Saigon Beer Alcohol Beverage Corp (Sabeco) is looking for a foreign brewer to invest in the Vietnamese company, according to local reports.

Newspaper Securities Investment said over the weekend that Heineken, Anheuser-Busch, InBev, Asahi Breweries and Thai Beverage have all been approached by the state-owned brewer with a view to taking a strategic stake in the brewer.

The paper cited company chairman Nguyen Ba Thi as saying: "The process to pick a strategic partner for Sabeco is not conclusive because the foreign partners sought some requirements which are not beneficial to Sabeco." Nguyen did not offer any further details on Sabeco's plans.

Earlier this month, Sabeco said that it hopes to raise around US$560m from an IPO set for 28 January.
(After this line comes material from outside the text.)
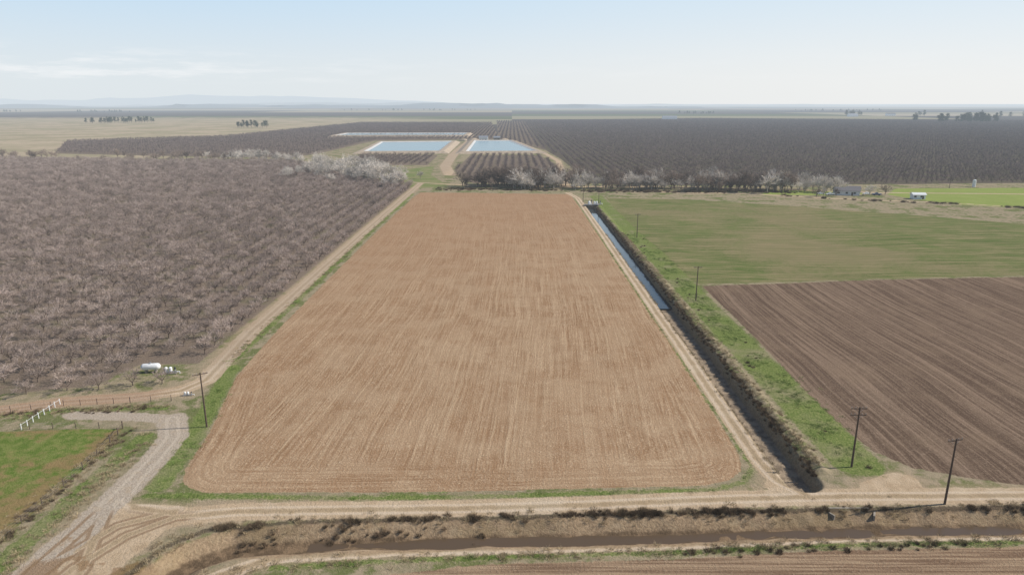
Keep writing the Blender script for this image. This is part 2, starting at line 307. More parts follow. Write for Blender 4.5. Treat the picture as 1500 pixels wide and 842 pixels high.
# ------------------------------------------------------------------ mesh builder
class MB:
    def __init__(s): s.v=[];s.f=[];s.mi=[];s.mats=[]
    def mat(s,m):
        if m not in s.mats: s.mats.append(m)
        return s.mats.index(m)
    def box(s,c,d,m,rz=0.,bev=0.):
        k=s.mat(m); cx,cy,cz=c; hx,hy,hz_=d[0]/2,d[1]/2,d[2]/2; b=len(s.v); ca,sa=math.cos(rz),math.sin(rz)
        for dz in (-hz_,hz_):
            for dx,dy in ((-hx,-hy),(hx,-hy),(hx,hy),(-hx,hy)):
                s.v.append((cx+dx*ca-dy*sa,cy+dx*sa+dy*ca,cz+dz))
        for q in ((0,3,2,1),(4,5,6,7),(0,1,5,4),(1,2,6,5),(2,3,7,6),(3,0,4,7)): s.f.append(tuple(b+i for i in q)); s.mi.append(k)
    def tube(s,p,q,r0,r1,m,n=8,cap=True):
        k=s.mat(m); p=Vector(p);q=Vector(q); d=(q-p).normalized(); a=d.orthogonal().normalized(); c=d.cross(a); b=len(s.v)
        for P_,r in ((p,r0),(q,r1)):
            for i in range(n):
                t=2*math.pi*i/n; s.v.append(tuple(P_+a*(math.cos(t)*r)+c*(math.sin(t)*r)))
        for i in range(n):
            j=(i+1)%n; s.f.append((b+i,b+j,b+n+j,b+n+i)); s.mi.append(k)
        if cap and n>2:
            s.f.append(tuple(b+i for i in range(n))[::-1]); s.mi.append(k); s.f.append(tuple(b+n+i for i in range(n))); s.mi.append(k)
    def rings(s,rings,m,closed=True):
        k=s.mat(m); b=len(s.v); n=len(rings[0])
        for r in rings: s.v+= [tuple(p) for p in r]
        for i in range(len(rings)-1):
            for j in range(n):
                if not closed and j==n-1: break
                j2=(j+1)%n; s.f.append((b+i*n+j,b+i*n+j2,b+(i+1)*n+j2,b+(i+1)*n+j)); s.mi.append(k)
    def face(s,pts,m):
        k=s.mat(m); b=len(s.v); s.v+=[tuple(p) for p in pts]; s.f.append(tuple(range(b,b+len(pts)))); s.mi.append(k)
    def obj(s,name,loc=(0,0,0),rz=0.,parent=None,smooth_=False,link=True):
        me=bpy.data.meshes.new(name); me.from_pydata(s.v,[],s.f)
        for m in s.mats: me.materials.append(m)
        me.polygons.foreach_set('material_index',s.mi); 
        if smooth_: me.polygons.foreach_set('use_smooth',[True]*len(s.f))
        me.update(); ob=bpy.data.objects.new(name,me); ob.location=loc; ob.rotation_euler=(0,0,rz)
        if parent: ob.parent=parent
        if link: COL.objects.link(ob)
        return ob
def empty(name,loc,rz=0.):
    o=bpy.data.objects.new(name,None); o.location=loc; o.rotation_euler=(0,0,rz); COL.objects.link(o); return o
# materials
WOOD=simple('weathered_wood',(.13,.095,.07),.85,.3,4.)
CREO=simple('creosote_pole',(.10,.072,.052),.85,.3,3.)
WHITE=simple('white_paint',(.78,.78,.76),.5,.08,2.)
GREYM=simple('galvanised_metal',(.42,.43,.44),.45,.2,3.,metal=.5)
DARK=simple('dark_metal',(.05,.05,.055),.5,.2,3.)
CONC=simple('concrete',(.30,.26,.21),.9,.35,1.5)
PORC=simple('insulator',(.35,.33,.32),.3,.1,3.)
ROOF=simple('roof_shingle',(.16,.15,.15),.9,.2,2.)
GLASS=simple('window_glass',(.04,.05,.06),.1,.1,1.,spec=.6)
RUB=simple('tyre',(.03,.03,.03),.8,.1,3.)
BARKO=simple('almond_bark',(.165,.127,.102),rand=.2)
TWIGO=simple('almond_twigs',(.40,.32,.275),rand=.32)
TWIGD=simple('dormant_twigs',(.215,.17,.155),rand=.25)
BARKP=simple('pale_bark',(.34,.30,.25),rand=.2)
TWIGP=simple('pale_twigs',(.60,.54,.47),rand=.3)
TWIGB=simple('brown_twigs',(.28,.22,.175),rand=.35)
LEAF=simple('evergreen_leaves',(.05,.065,.035),rand=.25)
GRASSG=simple('green_grass_blades',(.18,.25,.065),rand=.35)
STRAW=simple('dry_straw',(.38,.30,.185),rand=.35)
DRYB=simple('dry_bush_stems',(.17,.125,.08),rand=.5)
# ------------------------------------------------------------------ plants
def tree(seed,name,bark,twig,H=5.2,limbs=5,sub=4,tw=5,open_=.8,wid=.034,link=False):
    R=random.Random(seed); B=MB(); s=H/5.2
    kt=B.mat(twig)
    def rdir(d,ang):
        a=d.orthogonal().normalized(); a.rotate(Matrix.Rotation(R.uniform(0,6.283),3,d)); return (d*math.cos(ang)+a*math.sin(ang)).normalized()
    def ribbon(p,q,w):
        d=(q-p); a=d.orthogonal().normalized(); a.rotate(Matrix.Rotation(R.uniform(0,6.283),3,d.normalized())); b=len(B.v)
        B.v+= [tuple(p-a*w/2),tuple(p+a*w/2),tuple(q)]; B.f.append((b,b+1,b+2)); B.mi.append(kt)
    def br(p,d,L,r,lv):
        d1=(d+Vector((0,0,.12))+Vector([R.gauss(0,.1) for _ in range(3)])).normalized()
        m=p+d*L*.5; q=m+d1*L*.5
        if lv<=2:
            n=5 if lv<2 else 3
            B.tube(p,m,r,r*.8,bark,n,False); B.tube(m,q,r*.8,r*.5,bark,n,False)
        else: ribbon(p,q,wid*s*1.8)
        if lv==4: return
        cnt=[limbs,sub+1,sub+2,tw][lv]
        for i in range(cnt):
            t=R.uniform(.35,1.) if lv else R.uniform(.8,1.)
            pp=p.lerp(m,t*2) if t<.5 else m.lerp(q,t*2-1)
            ang=R.uniform(.3,1.1)
            dd=rdir(d1,ang)
            if lv==0:
                az=6.283*(i+R.uniform(-.25,.25))/cnt; an=R.uniform(.5,.85)*open_; dd=Vector((math.cos(az)*math.sin(an),math.sin(az)*math.sin(an),math.cos(an)))
            if dd.z<-.1: dd.z=abs(dd.z)*.3; dd.normalize()
            nl=L*[1.8,.75,.7,.75][lv]*R.uniform(.75,1.2)
            if lv==3:
                ribbon(pp,pp+dd*nl,wid*s)
            else: br(pp,dd,nl,r*[.5,.45,.5,.5][lv],lv+1)
    br(Vector((0,0,-.1)),Vector((R.gauss(0,.05),R.gauss(0,.05),1)).normalized(),1.0*s,.15*s,0)
    return B.obj(name,link=link)
def leafy(seed,name):
    R=random.Random(seed); B=MB(); B.tube((0,0,-.2),(0,0,5),.3,.15,BARKO,6,False)
    for i in range(26):
        c=Vector((R.gauss(0,1.5),R.gauss(0,1.5),R.uniform(2.6,9.2))); c.x*=1.3-c.z*.08; c.y*=1.3-c.z*.08
        B.tube((0,0,min(4.8,c.z*.6)),c,.07,.03,BARKO,3,False)
        for j in range(60):
            o=c+Vector([R.gauss(0,.62) for _ in range(3)]); a=Vector([R.gauss(0,1) for _ in range(3)]).normalized()*R.uniform(.15,.34); b=a.orthogonal().normalized()*a.length
            B.face([o-a,o+b,o+a*1.1],LEAF)
    return B.obj(name,link=False)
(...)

The company will look to sell just over 128m shares via auction on the Ho Chi Minh Stock Market. The sale represents a 20% holding in Sabeco, and will be offered to foreign and local investors.
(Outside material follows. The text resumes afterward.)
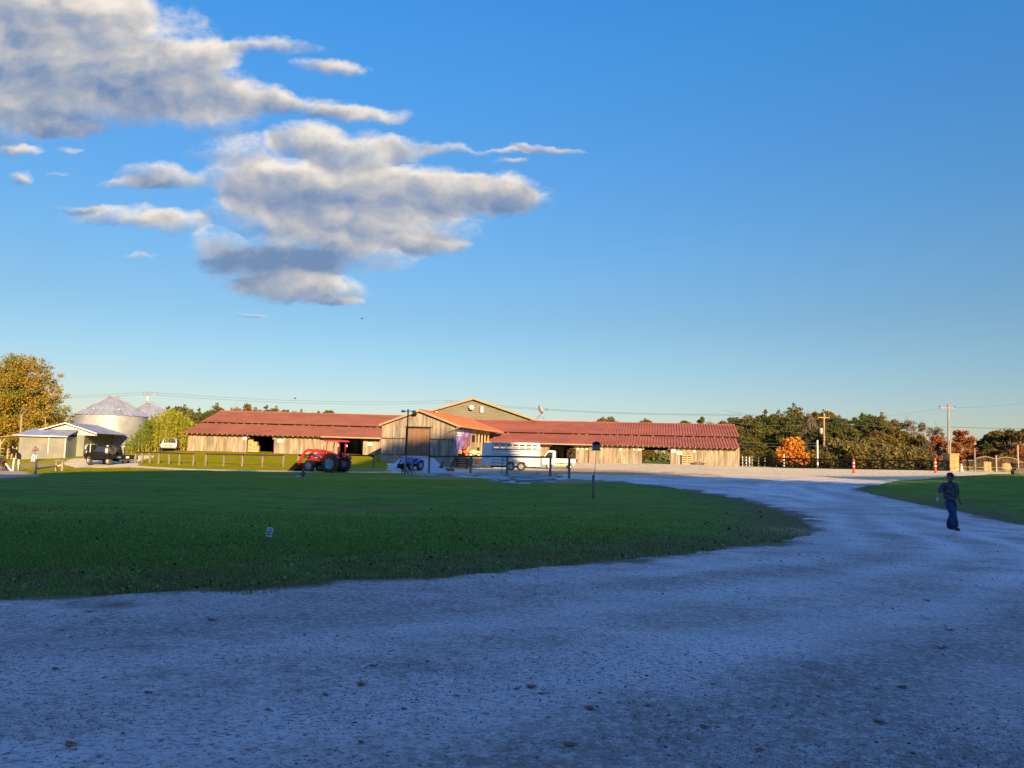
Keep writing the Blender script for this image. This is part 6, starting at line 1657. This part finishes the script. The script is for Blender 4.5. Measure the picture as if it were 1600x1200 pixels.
# ------------------------------------------------------------------ bamboo
def bamboo(label, stems, lm, seed, group='bamboo clumps'):
    r = np.random.default_rng(seed); p0 = Vector(stems[0][0]); t = thing('bamboo_clump', label, 'bamboo', p0, 0, group)
    mb = MB(); C_ = []; A_ = []; B_ = []
    for b0, top, rad in stems:
        b0 = Vector(b0)-p0; top = Vector(top)-p0; n = 9
        bend = Vector((r.normal()*.12, r.normal()*.12, 0)); pts = []
        for i in range(n):
            f = i/(n-1); q = b0.lerp(top, f) + bend*math.sin(f*2.4) ; pts.append(q)
        mb.tube(pts, [rad*(1-.75*i/(n-1)) for i in range(n)], 4, False)
        H = (top-b0).length; m_ = int(95*H/5)
        f = r.uniform(.10, 1.0, m_)**.8
        for ff in f:
            i = min(int(ff*(n-1)), n-2); q = pts[i].lerp(pts[i+1], ff*(n-1)-i)
            w = r.uniform(0, 6.28); rr = r.uniform(.05, .42)*(1.15-ff*.8)
            C_.append((q.x+rr*math.cos(w), q.y+rr*math.sin(w), q.z+rr*.35+r.normal()*.05))
            A_.append((.6*math.cos(w)+r.normal()*.3, .6*math.sin(w)+r.normal()*.3, r.uniform(.1,1.3)))
    mb.build('culms', 'culm', t)
    C_ = np.array(C_); A_ = np.array(A_); A_ /= np.linalg.norm(A_, axis=1)[:, None]; n = len(C_)
    B_ = np.cross(A_, r.normal(size=(n,3))); B_ /= np.linalg.norm(B_, axis=1)[:, None]
    s = r.uniform(.10,.22,(n,1)); V = np.stack([C_-A_*s, C_-B_*s*.22, C_+A_*s, C_+B_*s*.22], 1).reshape(-1,3)
    np_mesh('foliage', V, np.arange(4*n).reshape(-1,4), lm, t); return t
def stems(spec, n, seed, d0_, dd):
    r = np.random.default_rng(seed); out = []
    for i in range(n):
        f = r.random(); px = spec[0][0] + (spec[-1][0]-spec[0][0])*f
        yt = np.interp(px, [s[0] for s in spec], [s[1] for s in spec]) + abs(r.normal())*9
        d = d0_ + r.uniform(0, dd); x = P(px, 700, d).x; z0 = G(x, d); 
        out.append(((x*1.0 - (px-spec[len(spec)//2][0])/F*d*.12, d, z0-.1), (x + r.normal()*.15, d+r.normal()*.2, P(px, yt, d).z), r.uniform(.016,.034)))
    return out
bamboo('green bamboo clump leaning against the grain bin', stems([(196,690),(206,680),(216,668),(226,655),(236,648)], 60, 1, 98, 4), 'l_bamboo2', 1)
bamboo('tall yellow bamboo clump behind the old cream pickup', stems([(224,662),(236,650),(250,640),(262,636),(276,642)], 100, 2, 99, 5), 'l_bamboo', 2)
bamboo('yellow bamboo clump reaching to the left end of the barn', stems([(268,640),(278,642),(290,650),(298,658),(305,664)], 70, 3, 101, 5), 'l_bamboo', 3)

# ------------------------------------------------------------------ sun, sky
EXPO = 1.3
SUN_EL, SUN_AZ = 17.0, 19.0      # the sun stands low behind the camera, 19 degrees to its right
sd_ = Vector((math.sin(R(SUN_AZ))*math.cos(R(SUN_EL)), -math.cos(R(SUN_AZ))*math.cos(R(SUN_EL)), math.sin(R(SUN_EL))))
sl_ = bpy.data.lights.new('sun', 'SUN'); sl_.energy = 5.0; sl_.angle = R(.55); sl_.color = (1.0, .71, .36)
so_ = bpy.data.objects.new('sun', sl_); COL.objects.link(so_); so_.rotation_euler = (-sd_).to_track_quat('-Z', 'Y').to_euler(); so_.location = (20,-60,30)
W_ = bpy.data.worlds.new('World'); S.world = W_; W_.use_nodes = True
N = W_.node_tree.nodes; L = W_.node_tree.links
for n in list(N): N.remove(n)
out = N.new('ShaderNodeOutputWorld'); bg = N.new('ShaderNodeBackground'); SKYS = .05; bg.inputs[1].default_value = SKYS
L.new(bg.outputs[0], out.inputs[0])
sky = N.new('ShaderNodeTexSky'); sky.sky_type = 'NISHITA'; sky.sun_disc = False
sky.sun_elevation = R(SUN_EL); sky.sun_rotation = R(180-SUN_AZ); sky.altitude = 300; sky.air_density = 1.0; sky.dust_density = .3; sky.ozone_density = 2.5
def math_(op, a, b_=None, c_=None, clamp=False):
    n = N.new('ShaderNodeMath'); n.operation = op; n.use_clamp = clamp
    for i, v in enumerate((a, b_, c_)):
        if v is None: continue
        if isinstance(v, (int, float)): n.inputs[i].default_value = v
        else: L.new(v, n.inputs[i])
    return n.outputs[0]
def vm(op, a, b_=None, c_=None, o=0):
    n = N.new('ShaderNodeVectorMath'); n.operation = op
    for i, v in enumerate((a, b_, c_)):
        if v is None: continue
        if isinstance(v, (tuple, list)): n.inputs[i].default_value = v
        elif isinstance(v, (int, float)): n.inputs[3].default_value = v
        else: L.new(v, n.inputs[i])
    return n.outputs[o]
tc = N.new('ShaderNodeTexCoord'); sx = N.new('ShaderNodeSeparateXYZ'); L.new(tc.outputs['Generated'], sx.inputs[0])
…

Once the IPO has completed, the Vietnamese state will own 79.61%, with 20% in public hands and the remaining shares held by company staff. Sabeco accounts for around a third of Vietnam's fast-growing beer market.

Carlsberg holds around 10% of the beer market through its investments in two local brewers. In March, the Danish brewer bought a 10% stake in Habeco, Vietnam's second-largest brewer. Local brewer Saigon Brewery remains the market leader in Vietnam, where beer consumption is growing at about 8% a year.